What the task requires →
Your task is to repeat all of the material exactly.

Provided data →
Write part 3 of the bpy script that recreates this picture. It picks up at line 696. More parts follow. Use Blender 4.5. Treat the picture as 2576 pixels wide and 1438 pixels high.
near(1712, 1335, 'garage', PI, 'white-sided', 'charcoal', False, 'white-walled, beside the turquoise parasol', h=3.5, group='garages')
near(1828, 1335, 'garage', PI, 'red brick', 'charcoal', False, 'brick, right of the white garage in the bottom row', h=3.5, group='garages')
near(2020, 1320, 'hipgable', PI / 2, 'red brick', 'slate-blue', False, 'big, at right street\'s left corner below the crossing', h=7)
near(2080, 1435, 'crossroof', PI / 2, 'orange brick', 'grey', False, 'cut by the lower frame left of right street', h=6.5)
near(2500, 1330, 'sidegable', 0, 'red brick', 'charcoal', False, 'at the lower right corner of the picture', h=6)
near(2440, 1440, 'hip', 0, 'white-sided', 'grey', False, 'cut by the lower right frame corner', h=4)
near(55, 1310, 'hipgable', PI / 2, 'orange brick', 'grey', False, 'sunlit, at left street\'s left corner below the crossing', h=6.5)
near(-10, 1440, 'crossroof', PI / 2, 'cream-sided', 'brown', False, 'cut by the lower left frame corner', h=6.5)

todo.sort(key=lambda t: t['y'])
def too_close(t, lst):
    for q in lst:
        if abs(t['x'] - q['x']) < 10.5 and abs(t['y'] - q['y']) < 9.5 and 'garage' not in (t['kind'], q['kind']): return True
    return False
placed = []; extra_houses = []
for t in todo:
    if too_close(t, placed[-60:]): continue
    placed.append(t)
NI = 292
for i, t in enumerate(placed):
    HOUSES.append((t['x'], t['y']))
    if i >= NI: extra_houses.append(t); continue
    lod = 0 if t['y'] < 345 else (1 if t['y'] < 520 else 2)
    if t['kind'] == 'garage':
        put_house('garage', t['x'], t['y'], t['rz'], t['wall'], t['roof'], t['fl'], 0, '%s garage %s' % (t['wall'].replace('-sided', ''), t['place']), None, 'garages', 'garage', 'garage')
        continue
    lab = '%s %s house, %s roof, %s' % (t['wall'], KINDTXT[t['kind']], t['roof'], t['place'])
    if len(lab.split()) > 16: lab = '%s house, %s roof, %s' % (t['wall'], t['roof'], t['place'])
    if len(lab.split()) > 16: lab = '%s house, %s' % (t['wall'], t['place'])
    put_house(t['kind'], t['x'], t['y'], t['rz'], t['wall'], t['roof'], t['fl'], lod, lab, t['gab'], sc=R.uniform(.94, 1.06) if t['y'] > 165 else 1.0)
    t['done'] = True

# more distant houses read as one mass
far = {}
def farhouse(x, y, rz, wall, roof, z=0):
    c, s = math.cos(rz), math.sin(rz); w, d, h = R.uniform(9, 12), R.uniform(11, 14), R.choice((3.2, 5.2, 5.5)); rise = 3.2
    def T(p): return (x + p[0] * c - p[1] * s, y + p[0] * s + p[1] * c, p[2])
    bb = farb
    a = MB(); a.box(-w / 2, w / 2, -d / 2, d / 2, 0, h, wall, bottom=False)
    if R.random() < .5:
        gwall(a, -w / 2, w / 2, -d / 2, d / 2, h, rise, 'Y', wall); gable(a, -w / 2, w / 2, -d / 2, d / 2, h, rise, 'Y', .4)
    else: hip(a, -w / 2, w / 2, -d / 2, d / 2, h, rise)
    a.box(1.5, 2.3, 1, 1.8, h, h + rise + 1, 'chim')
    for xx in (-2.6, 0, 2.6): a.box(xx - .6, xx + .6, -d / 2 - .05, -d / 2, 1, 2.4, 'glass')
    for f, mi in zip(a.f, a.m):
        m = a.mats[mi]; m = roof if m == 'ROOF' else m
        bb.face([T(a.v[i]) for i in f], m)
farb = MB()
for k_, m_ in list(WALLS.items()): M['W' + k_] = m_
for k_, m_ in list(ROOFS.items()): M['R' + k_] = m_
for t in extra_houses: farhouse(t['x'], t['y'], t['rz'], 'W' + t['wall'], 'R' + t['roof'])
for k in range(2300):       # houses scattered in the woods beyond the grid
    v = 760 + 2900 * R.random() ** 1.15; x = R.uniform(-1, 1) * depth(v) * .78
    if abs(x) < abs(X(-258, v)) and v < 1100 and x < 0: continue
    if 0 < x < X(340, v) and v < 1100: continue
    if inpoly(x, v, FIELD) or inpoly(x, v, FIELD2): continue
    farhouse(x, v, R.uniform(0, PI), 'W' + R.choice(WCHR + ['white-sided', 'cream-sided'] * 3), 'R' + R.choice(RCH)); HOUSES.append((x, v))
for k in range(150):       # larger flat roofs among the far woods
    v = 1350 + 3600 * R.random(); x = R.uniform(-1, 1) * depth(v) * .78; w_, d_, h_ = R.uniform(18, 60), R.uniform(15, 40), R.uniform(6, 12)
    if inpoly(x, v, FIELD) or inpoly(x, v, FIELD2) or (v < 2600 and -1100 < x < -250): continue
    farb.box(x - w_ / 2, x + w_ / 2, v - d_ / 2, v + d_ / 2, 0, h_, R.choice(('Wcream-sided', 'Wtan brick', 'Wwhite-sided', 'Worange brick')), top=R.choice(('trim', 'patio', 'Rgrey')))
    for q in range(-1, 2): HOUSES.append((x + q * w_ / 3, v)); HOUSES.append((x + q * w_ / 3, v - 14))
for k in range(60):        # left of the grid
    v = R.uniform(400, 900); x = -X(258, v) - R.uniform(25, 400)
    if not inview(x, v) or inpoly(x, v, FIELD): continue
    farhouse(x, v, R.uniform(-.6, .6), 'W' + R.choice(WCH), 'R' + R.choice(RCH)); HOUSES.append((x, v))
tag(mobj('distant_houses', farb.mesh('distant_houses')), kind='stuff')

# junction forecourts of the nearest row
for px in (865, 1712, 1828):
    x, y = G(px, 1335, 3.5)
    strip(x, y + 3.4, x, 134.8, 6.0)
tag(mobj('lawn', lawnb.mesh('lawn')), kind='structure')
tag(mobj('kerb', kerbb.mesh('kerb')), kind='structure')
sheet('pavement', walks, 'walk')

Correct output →
Write part 3 of the bpy script that recreates this picture. It picks up at line 696. More parts follow. Use Blender 4.5. Treat the picture as 2576 pixels wide and 1438 pixels high.
near(1712, 1335, 'garage', PI, 'white-sided', 'charcoal', False, 'white-walled, beside the turquoise parasol', h=3.5, group='garages')
near(1828, 1335, 'garage', PI, 'red brick', 'charcoal', False, 'brick, right of the white garage in the bottom row', h=3.5, group='garages')
near(2020, 1320, 'hipgable', PI / 2, 'red brick', 'slate-blue', False, 'big, at right street\'s left corner below the crossing', h=7)
near(2080, 1435, 'crossroof', PI / 2, 'orange brick', 'grey', False, 'cut by the lower frame left of right street', h=6.5)
near(2500, 1330, 'sidegable', 0, 'red brick', 'charcoal', False, 'at the lower right corner of the picture', h=6)
near(2440, 1440, 'hip', 0, 'white-sided', 'grey', False, 'cut by the lower right frame corner', h=4)
near(55, 1310, 'hipgable', PI / 2, 'orange brick', 'grey', False, 'sunlit, at left street\'s left corner below the crossing', h=6.5)
near(-10, 1440, 'crossroof', PI / 2, 'cream-sided', 'brown', False, 'cut by the lower left frame corner', h=6.5)

todo.sort(key=lambda t: t['y'])
def too_close(t, lst):
    for q in lst:
        if abs(t['x'] - q['x']) < 10.5 and abs(t['y'] - q['y']) < 9.5 and 'garage' not in (t['kind'], q['kind']): return True
    return False
placed = []; extra_houses = []
for t in todo:
    if too_close(t, placed[-60:]): continue
    placed.append(t)
NI = 292
for i, t in enumerate(placed):
    HOUSES.append((t['x'], t['y']))
    if i >= NI: extra_houses.append(t); continue
    lod = 0 if t['y'] < 345 else (1 if t['y'] < 520 else 2)
    if t['kind'] == 'garage':
        put_house('garage', t['x'], t['y'], t['rz'], t['wall'], t['roof'], t['fl'], 0, '%s garage %s' % (t['wall'].replace('-sided', ''), t['place']), None, 'garages', 'garage', 'garage')
        continue
    lab = '%s %s house, %s roof, %s' % (t['wall'], KINDTXT[t['kind']], t['roof'], t['place'])
    if len(lab.split()) > 16: lab = '%s house, %s roof, %s' % (t['wall'], t['roof'], t['place'])
    if len(lab.split()) > 16: lab = '%s house, %s' % (t['wall'], t['place'])
    put_house(t['kind'], t['x'], t['y'], t['rz'], t['wall'], t['roof'], t['fl'], lod, lab, t['gab'], sc=R.uniform(.94, 1.06) if t['y'] > 165 else 1.0)
    t['done'] = True

# more distant houses read as one mass
far = {}
def farhouse(x, y, rz, wall, roof, z=0):
    c, s = math.cos(rz), math.sin(rz); w, d, h = R.uniform(9, 12), R.uniform(11, 14), R.choice((3.2, 5.2, 5.5)); rise = 3.2
    def T(p): return (x + p[0] * c - p[1] * s, y + p[0] * s + p[1] * c, p[2])
    bb = farb
    a = MB(); a.box(-w / 2, w / 2, -d / 2, d / 2, 0, h, wall, bottom=False)
    if R.random() < .5:
        gwall(a, -w / 2, w / 2, -d / 2, d / 2, h, rise, 'Y', wall); gable(a, -w / 2, w / 2, -d / 2, d / 2, h, rise, 'Y', .4)
    else: hip(a, -w / 2, w / 2, -d / 2, d / 2, h, rise)
    a.box(1.5, 2.3, 1, 1.8, h, h + rise + 1, 'chim')
    for xx in (-2.6, 0, 2.6): a.box(xx - .6, xx + .6, -d / 2 - .05, -d / 2, 1, 2.4, 'glass')
    for f, mi in zip(a.f, a.m):
        m = a.mats[mi]; m = roof if m == 'ROOF' else m
        bb.face([T(a.v[i]) for i in f], m)
farb = MB()
for k_, m_ in list(WALLS.items()): M['W' + k_] = m_
for k_, m_ in list(ROOFS.items()): M['R' + k_] = m_
for t in extra_houses: farhouse(t['x'], t['y'], t['rz'], 'W' + t['wall'], 'R' + t['roof'])
for k in range(2300):       # houses scattered in the woods beyond the grid
    v = 760 + 2900 * R.random() ** 1.15; x = R.uniform(-1, 1) * depth(v) * .78
    if abs(x) < abs(X(-258, v)) and v < 1100 and x < 0: continue
    if 0 < x < X(340, v) and v < 1100: continue
    if inpoly(x, v, FIELD) or inpoly(x, v, FIELD2): continue
    farhouse(x, v, R.uniform(0, PI), 'W' + R.choice(WCHR + ['white-sided', 'cream-sided'] * 3), 'R' + R.choice(RCH)); HOUSES.append((x, v))
for k in range(150):       # larger flat roofs among the far woods
    v = 1350 + 3600 * R.random(); x = R.uniform(-1, 1) * depth(v) * .78; w_, d_, h_ = R.uniform(18, 60), R.uniform(15, 40), R.uniform(6, 12)
    if inpoly(x, v, FIELD) or inpoly(x, v, FIELD2) or (v < 2600 and -1100 < x < -250): continue
    farb.box(x - w_ / 2, x + w_ / 2, v - d_ / 2, v + d_ / 2, 0, h_, R.choice(('Wcream-sided', 'Wtan brick', 'Wwhite-sided', 'Worange brick')), top=R.choice(('trim', 'patio', 'Rgrey')))
    for q in range(-1, 2): HOUSES.append((x + q * w_ / 3, v)); HOUSES.append((x + q * w_ / 3, v - 14))
for k in range(60):        # left of the grid
    v = R.uniform(400, 900); x = -X(258, v) - R.uniform(25, 400)
    if not inview(x, v) or inpoly(x, v, FIELD): continue
    farhouse(x, v, R.uniform(-.6, .6), 'W' + R.choice(WCH), 'R' + R.choice(RCH)); HOUSES.append((x, v))
tag(mobj('distant_houses', farb.mesh('distant_houses')), kind='stuff')

# junction forecourts of the nearest row
for px in (865, 1712, 1828):
    x, y = G(px, 1335, 3.5)
    strip(x, y + 3.4, x, 134.8, 6.0)
tag(mobj('lawn', lawnb.mesh('lawn')), kind='structure')
tag(mobj('kerb', kerbb.mesh('kerb')), kind='structure')
sheet('pavement', walks, 'walk')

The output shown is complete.